Boris Johnson’s drive to help the country’s poorest areas was branded a joke as 66% of the staff are based in London.
The Levelling Up department is supposed to spread “opportunity and prosperity around the UK”.
But 2,261 out of its 3,436 jobs are based in the capital.
A small minority are in the most deprived regions – 3% in the North East, 5.6% in the North West, and 3.5% in Yorkshire and Humber.
Only 2.4% – 82 people – work for the department in Scotland, Wales and Northern Ireland combined.
The Local Government Resilience and Communities team that oversees councils is even more London-based, with 70% of staff in the capital.
Only 0.3% are in Wales and 0.4% in Scotland.
Labour ’s Lisa Nandy, Shadow Levelling Up Secretary, said of the figures, revealed in a Freedom of Information request: “This is an absolute joke.”
It comes after the Department of Work and Pensions axed 41 offices including in Blackburn, Bradford and Stockton-on-Tees.
Wigan MP Ms Nandy added: “The Tories have closed dozens of work and pensions offices affecting thousands of jobs.
"Meanwhile the ministers and officials who are supposed to be ‘levelling up’ around the country are sitting behind a desk in Whitehall.
“A Labour government will smash up this centralisation.
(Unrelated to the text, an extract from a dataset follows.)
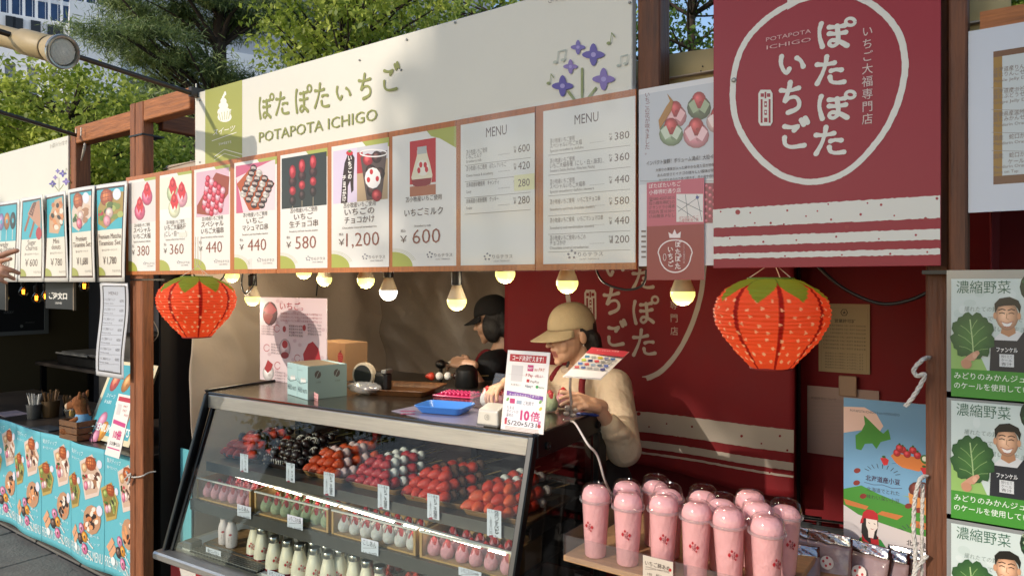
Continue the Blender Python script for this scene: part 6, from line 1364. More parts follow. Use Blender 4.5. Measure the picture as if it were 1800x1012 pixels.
for x,y,r in ((1122,727,3.5),(1170,745,1.5),(1140,750,1.5),(1215,750,2),(1250,735,1.6),(1305,765,2.5),(1340,778,1.6),(1372,765,2.2),(1190,768,1.5),(1385,790,2),(1130,790,2),(1290,812,1.5),(1355,828,1.8)):P.ellp(x,y,r,r,'#7a1016',n=9)
P.done('print',INKT,T)
# posters on the red wall
Yc=3.03
def sheetpaper(x0,y0,x1,y1,Y,col,name,lab,cat,fn=None,grp=None):
    a=onY(x0,y1,Y);b=onY(x1,y1,Y);zt_=onY((x0+x1)/2,y0,Y).z;t=thing(name,lab,cat,((a.x+b.x)/2,Y,a.z),0,grp)
    MB().box(a.x,b.x,Y,Y+.0015,onY((x0+x1)/2,y1,Y).z,zt_).build('sheet',mat('paper_'+col[1:],col,.6,var=.04,vs=6),t,world=True)
    P=Pr((a.x,Y,a.z));
    if fn:fn(P);P.done(parent=t)
    return t
def cert(P):
    P.ring(1484,549,6,6,1.5,'#4a4030',n=6);P.text('★',1480,552,8,'#4a4030',x1=1488);P.text('営業許可証',1467,566,7,'#4a4030',x1=1504,off=.02)
    for k in range(7):P.text('札幌市保健所長 令和八年許可 飲食店営業',1447+(12 if k<3 else 0),573+k*6.5,4,'#5a5040',x1=1522)
    for k in range(6):P.text('食品衛生法の規定により許可します',1450,621+k*5,3.6,'#5a5040',x1=1518)
    P.ring(1484,600,40,56,.7,'#6a5a40',n=4) if False else P.line([(1444,541),(1525,542),(1523,654),(1444,651),(1444,541)],.7,'#8a7a58',cap=False)
sheetpaper(1439,534,1529,655,Yc,'#a08c68','certificate','yellowish official certificate pinned on the red wall right of the lantern','certificate',cert)
def forms(P):
    for k in range(9):P.line([(1425,705+k*7),(1478,706+k*7)],.5,'#8a7a72',cap=False)
    P.text('出店許可について',1426,700,5,'#5a4a44',x1=1470)
sheetpaper(1419,682,1545,745,Yc-.004,'#a38a80','notice_sheet','upper pale notice sheet taped on the red wall above the other papers','sheet',None)
sheetpaper(1419,700,1500,800,Yc-.008,'#97807a','notice_sheet','lower pale notice sheet with faint lines beside the blue poster','sheet',forms)
m=MB();p=onY(1491,683,Yc-.02);m.box(p.x-.035,p.x+.03,p.y,p.y+.01,p.z-.03,p.z+.05,bev=.003);tag(m.build('tape_strip',mat('masking_tape','#a0846c',.6)),'short tape strip holding the paper notices on the red wall','tape')
Yh=2.12;hx0_=onY(1483,800,Yh).x;hz1_=onY(1483,698,Yh).z;WH=.36
T=thing('island_poster','illustrated poster with green island map, fruit basket and woman in red headscarf','poster',(hx0_+WH/2,Yh,hz1_-.62))
MB().box(hx0_,hx0_+WH,Yh,Yh+.004,hz1_-.62,hz1_).build('board',mat('poster_board','#cfc8ca',.5),T,world=True)
P=Pr((hx0_,Yh,hz1_),px=False,sc=.00169);P.kx=.88   # photo pixel units
W_=WH/.00169/.88
P.rect(0,0,W_,190,'#6d9fc4');P.L=1;P.tri([(0,15),(35,13),(55,22),(66,40),(60,50),(40,48),(0,58)],'#e3c3b3')
P.tri([(34,26),(36,40),(30,52),(20,60),(21,82),(30,83),(36,72),(48,70),(55,78),(62,66),(78,60),(76,50),(74,44),(66,52),(60,48),(44,34)],'#3f8a2c')
P.text('POTAPOTA ICHIGO from HOKKAIDO',11,22,5.5,'#2c3a4a',x1=92)
P.L=2;P.line([(80,98),(95,95),(120,97),(150,96)],1,'#3f7fae');P.tri([(78,86),(84,80),(128,84),(138,90),(132,98),(122,105),(96,102),(86,96)],'#cf7a3a');P.L=3
for x,y in ((88,80),(97,74),(104,80),(113,73),(120,80),(92,72)):P.ellp(x,y,6,6,'#b8232c',0,'#d2404a');P.ellp(x,y-6,2,2,'#2f5a24',n=6)
P.ellp(132,85,8,7,'#3a6a2c',30);P.ellp(131,84,4,4,'#dfe6d0')
for x,y in ((68,96),(131,103)):P.tri([(x-7,y-4),(x,y-7),(x+7,y-3),(x+5,y+5),(x-1,y+7)],'#c2242e');P.ellp(x-1,y-7,3,2,'#2f5a24')
P.L=2;P.tri([(0,150),(30,140),(60,150),(100,160),(W_,150),(W_,225),(150,205),(110,203),(60,195),(25,188),(0,176)],'#3f8a2e');P.poly([(96,146),(125,150),(W_,160),(W_,146)],'#8aa83a');P.L=3
P.poly([(0,166),(42,172),(38,178),(4,175)],'#c2743c');P.poly([(64,176),(98,178),(88,186),(56,182)],'#c2743c');P.poly([(112,182),(W_,190),(W_,200),(108,192)],'#c2743c')
P.ellp(126,134,20,14,'#6b2c24',0,'#8a4438');P.poly([(106,140),(124,146),(146,140),(146,165),(134,172),(108,160)],'#cf8a48')
for x,y in ((23,117),(22,137),(33,157),(106,161),(122,165)):P.ellp(x,y,6,4,'#7d2a22',-25)
for k in range(9):
    a=R(-160+k*18);P.line([(64+14*math.cos(a)*1.6,118+10*math.sin(a)),(64+19*math.cos(a)*1.6,118+17*math.sin(a))],1,'#33404a',cap=False)
    P.line([(120+14*math.cos(a)*1.6,204+10*math.sin(a)),(120+19*math.cos(a)*1.6,204+17*math.sin(a))],1,'#33404a',cap=False)
P.text('北海道産小豆',37,130,10,'#3a2e4a',x1=93,off=.02);P.line([(35,134),(50,136),(65,134),(80,137),(96,135)],.8,'#3a2e4a',cap=False);P.text('北海道でとれた',39,147,8,'#3a3a3a',x1=92);P.text('味わい深い小豆',39,159,8,'#3a3a3a',x1=92)
P.L=2;P.poly([(0,176),(25,188),(60,195),(110,203),(150,205),(W_,222),(W_,370),(0,370)],'#d3cbcb');P.L=4
P.text('北海道産',103,222,9.5,'#3a3a3a',x1=143,off=.02);P.text('はくちょう',96,232,8,'#3a3a3a',x1=143);P.line([(92,239),(105,241),(120,239),(145,243)],.8,'#3a3a3a',cap=False)
for k,t_ in enumerate(('ひとつひとつ','丁寧に北海道','つくっていま')):P.text(t_,98,250+k*10,7,'#3a3a3a',x1=144)
# woman of the poster
P.tri([(17,300),(17,245),(28,225),(40,218),(62,222),(76,240),(80,262),(80,300)],'#2f8a3a');P.L+=1;P.tri([(31,216),(40,214),(58,218),(60,240),(62,275),(31,275)],'#b5202a');P.L+=1
P.tri([(33,186),(38,178),(56,180),(58,200),(55,215),(58,222),(50,224),(44,200),(46,232),(36,226),(30,216),(31,200)],'#1c1a1a');P.L+=1
P.tri([(38,190),(56,190),(57,204),(52,211),(50,222),(42,222),(41,210),(38,204)],'#e8dcd4');P.L+=1;P.tri([(29,196),(28,202),(33,200),(34,192),(58,192),(57,182),(50,177),(40,177),(33,183),(31,192)],'#b5202a');P.L+=1
P.line([(42,198),(44,199)],1,'#222');P.line([(51,198),(53,199)],1,'#222');P.line([(46,207),(48,208),(50,207)],.8,'#a33');P.ellp(50,275,26,15,'#c9c3c6')
for x,y in ((32,266),(52,264),(64,268),(70,278),(36,280)):P.ellp(x,y,5,4,'#b5202a')
P.ellp(44,265,7,4,'#2f7a34');P.done(parent=T)
# rope on the right post
ROP=mat('white_rope','#cfcac2',.8,var=.15,vs=60,bump=.8,bs=160)
def rope(pts,lab,r=.0048):
    P_=smooth_line([tuple(p) for p in pts],8);m=MB()
    for s_ in range(3):
        L_=[];acc=0
        for i,p in enumerate(P_):
            if i:acc+=(Vector(p)-Vector(P_[i-1])).length
            a=acc/.012*1.6+s_*2.094;t_=(Vector(P_[min(i+1,len(P_)-1)])-Vector(P_[max(0,i-1)])).normalized();u_=t_.cross(Vector((0,1,.1))).normalized();w_=t_.cross(u_)
            L_.append(Vector(p)+(u_*math.cos(a)+w_*math.sin(a))*r*.5)
        m.tube(L_,r*.58,5)
    o=m.build('rope',ROP,smooth=True);return tag(o,lab,'rope')
rope([onY(1634,628,1.76),onY(1622,632,1.74),onY(1607,648,1.74),onY(1611,660,1.74),onY(1626,658,1.74),onY(1616,680,1.74),onY(1603,700,1.74),onY(1591,714,1.74)],'short end of white rope tied in a loop on the right post')
rope([onY(1630,836,1.76),onY(1617,843,1.74),onY(1608,880,1.74),onY(1606,930,1.74),onY(1609,975,1.74),onY(1605,1030,1.74)],'long white rope hanging in front of the island poster',.0045)
rope([onY(1622,850,1.755),onY(1621,920,1.755),onY(1620,1040,1.755)],'straight white rope hanging down along the right post',.0045)
rope([onY(1630,975,1.75),onY(1612,998,1.74),onY(1600,1030,1.73)],'slanting white rope end at the foot of the poster',.0045)
# ---------------------------------------------------------------- pink cups
TT=thing('display_table','pale board shelf with a clear guard carrying the pink cups','table',(-.55,1.75,0),0)
WDT=mat('pale_board','#b98f66',.5,var=.2,vs=3,bump=.1,bs=20,stretch=(2,20,20),coat=.15);ztb=.875
a=onz(1000,968,ztb);tx0=a.x;ty0=a.y-.01
MB().box(tx0,-.42,ty0-.02,2.02,ztb-.016,ztb,bev=.002).build('tabletop',WDT,TT,world=True)
MB().box(-.419,-.02,ty0-.34,2.02,ztb-.056,ztb-.04,bev=.002).build('side_shelf',WDT,TT,world=True)
for x,y in ((tx0+.03,ty0+.03),(tx0+.03,1.97),(-.06,ty0+.03),(-.06,1.97)):MB().box(x-.015,x+.015,y-.015,y+.015,0,ztb-.057).build('leg',BLKM,TT,world=True)
MB().box(tx0+.01,-.42,ty0-.024,ty0-.0205,ztb-.01,ztb+.055).build('acrylic_guard',PLA,TT,world=True)
MB().box(tx0+.001,tx0+.004,ty0-.02,ty0+.30,ztb+.0005,ztb+.055).build('acrylic_guard',PLA,TT,world=True)
CF=mat('candy_floss','#fbbcbc',1.0,var=.08,vs=30,bump=.35,bs=90,stretch=(1,1,.7),trans=.15,spec=.1)
CLR=glassmat('clear_cup',(1,1,1),.08,.07,haze=.0)
def cup(tall=1,fill=.0):
    t=thing('candy_cup',None,'cup',(0,0,0))
    h=.150;m=MB();m.lathe([(.0285,0),(.030,.001),(.0395,h),(.0415,h+.002),(.0415,h+.006),(.039,h+.007)],28,cap=False);m.build('clear_cup',CLR,t,smooth=50)
    m=MB();nn=28;pr=[(.028,.0015),(.0295,.004),(.0387,h-.002),(.0395,h+.006),(.0385,h+.016+fill),(.034,h+.029+fill),(.024,h+.037+fill),(.002,h+.039+fill)]
    m.lathe(pr,nn,fn=lambda a,z:1+.003*math.sin(3*a+z*60)+.0015*math.sin(7*a-z*90));m.build('candy_floss',CF,t,smooth=True)
    MB().lathe([(.0422,h-.001),(.0462,h),(.0468,h+.003),(.0462,h+.006),(.0422,h+.007)],30,cap=False).build('lid_rim',glassmat('lid_rim_plastic',(.97,.93,.93),.3,.1,haze=.15),t,smooth=40)
    MB().lathe([(.0425,h+.002),(.0465,h+.004),(.0465,h+.008),(.0425,h+.010),(.0415,h+.022),(.037,h+.036),(.030,h+.043),(.020,h+.0455),(.019,h+.043),(.001,h+.043)],30,cap=False).build('dome_lid',CLR,t,smooth=50)
    cuplogo(t,.0362,.088,.00105,0);return t
src=[cup(),cup(fill=-.012),cup(fill=.004)];used=[0,0,0]
CL=[('leftmost pink candy floss cup next to the showcase',1040,858,0),('second pink cup in the front row, standing at the board edge',1092,868,0),('tall pink cup at the very back behind the others',1135,840,1),('pink cup tucked behind the first two cups',1093,849,0),('pink cup with half empty dome in the back row',1172,853,1),('pink cup in the middle of the front row behind the price card',1158,874,0),('pink cup in the back row right of the half empty dome',1222,863,1),('pink cup in the second row, centre right',1213,883,0),('pink cup at the back right of the group',1290,879,2),('pink cup in the second row near the right end',1272,897,2),('pink cup with swirled floss, front row, third from the right',1211,906,1),('pink cup with swirled floss, front row, second from the right',1278,926,0),('pink cup at the rear right corner of the group',1334,891,1),('large pink cup with logo at the right end of the front row',1330,913,0)]
CP=[]
for i,(lb,px,py,k) in enumerate(CL):
    p=onz(px,py+3,ztb+.192)
    if p.x>-.455:p=onz(px,py+3,ztb-.0395+.192)
    CP.append([p.x,max(p.y,ty0+.03)])
for it in range(60):     # no two cups may touch
    for i in range(len(CP)):
        for j in range(i):
            dx_=CP[i][0]-CP[j][0];dy_=CP[i][1]-CP[j][1];d_=math.hypot(dx_,dy_) or 1e-6
            if d_<.086:
                q=(.086-d_)/2/d_;CP[i][0]+=dx_*q*.6;CP[j][0]-=dx_*q*.6;CP[i][1]+=dy_*q+.0005;CP[j][1]-=dy_*q
    for c in CP:
        c[1]=max(c[1],ty0+.025)
        if abs(c[0]+.42)<.040:c[0]=-.461 if c[0]<-.42 else -.379
for i,(lb,px,py,k) in enumerate(CL):
    p=Vector((CP[i][0],CP[i][1],ztb+.0005 if CP[i][0]<-.42 else ztb-.0395));rz=TH+R({0:-38,13:22}.get(i,rnd.uniform(-25,20)));g_='pink candy floss cups on the board'
    if not used[k]:o_=src[k];o_.location=p;o_.rotation_euler=(R(rnd.uniform(-1,1)),R(rnd.uniform(-1,1)),rz);o_['label']=lb;o_['group']=g_;used[k]=1
    else:o_=dup(src[k],p,Euler((R(rnd.uniform(-1.5,1.5)),R(rnd.uniform(-1.5,1.5)),rz)),lb,g_)
    o_.scale=(.93,.93,rnd.uniform(.94,.99))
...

"We will give power back to the communities.”
Rosie Lockwood, of think tank IPPR North and Scotland, said: “Whitehall must let go of power and resources, and pass them to leaders across the country to level up from the bottom up”.
A government spokesperson said: “We’re making thousands of jobs available outside of London, including through our economic campus in Darlington, a new government hub in Manchester, and the Department of Levelling Up, Housing and Communities’ own headquarters in Wolverhampton.”